Strach also reminded N.C. Supreme Court justices that lawmakers had asked the court to dismiss the appeal involving the congressional map. Lawmakers filed the appeal months ago, but previous legal rulings ensured that the court-drawn congressional map would be used in the 2022 election cycle.

The Supreme Court has not addressed lawmakers’ request. Meanwhile, redistricting critics continue to pursue their appeal against the N.C. House and Senate district maps.

Nothing in the current Harper v. Hall dispute will affect election maps for the current general election. But the N.C. Supreme Court could issue a new ruling that affects the way state lawmakers approach congressional and legislative redistricting for the 2024 election cycle.

The state Supreme Court has a 4-3 partisan split favoring Democrats. Two seats now held by Democrats are up for election in November. A Republican win in either race would flip the partisan majority.

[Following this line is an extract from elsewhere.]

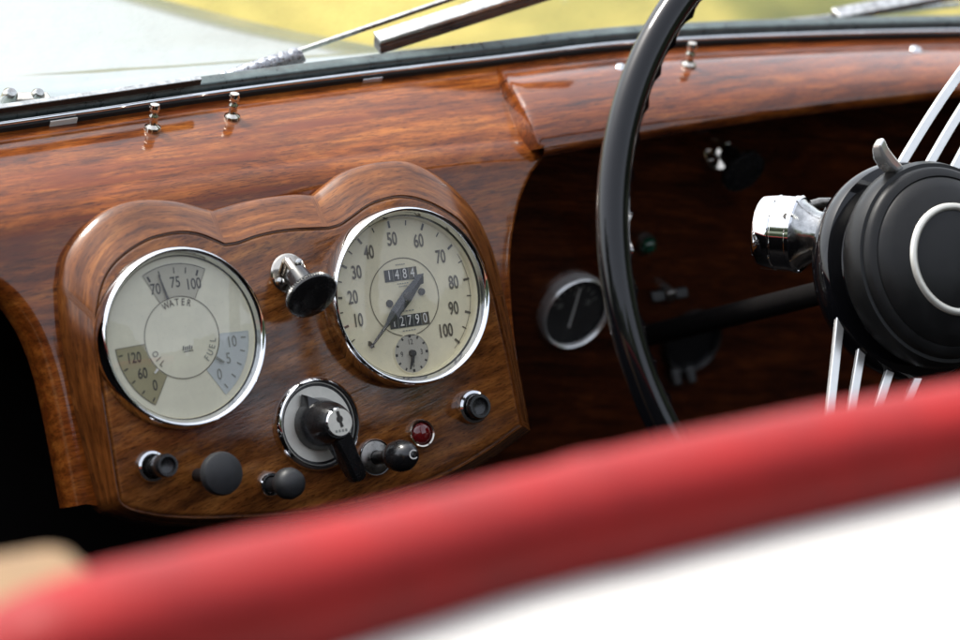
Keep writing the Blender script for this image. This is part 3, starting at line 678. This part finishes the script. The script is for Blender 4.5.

The court’s three current Republican justices objected to their Democratic colleagues’ decision to hear new oral arguments in Harper v. Hall on Oct. 4, during the middle of an election season. Republican justices warned that the hearing could lead to voter confusion.

Right-leaning political observers accuse the Harper case’s left-of-center activist plaintiffs of rushing to secure a favorable Supreme Court ruling this year. If the case stretched into 2023, a newly constituted court could produce a different outcome.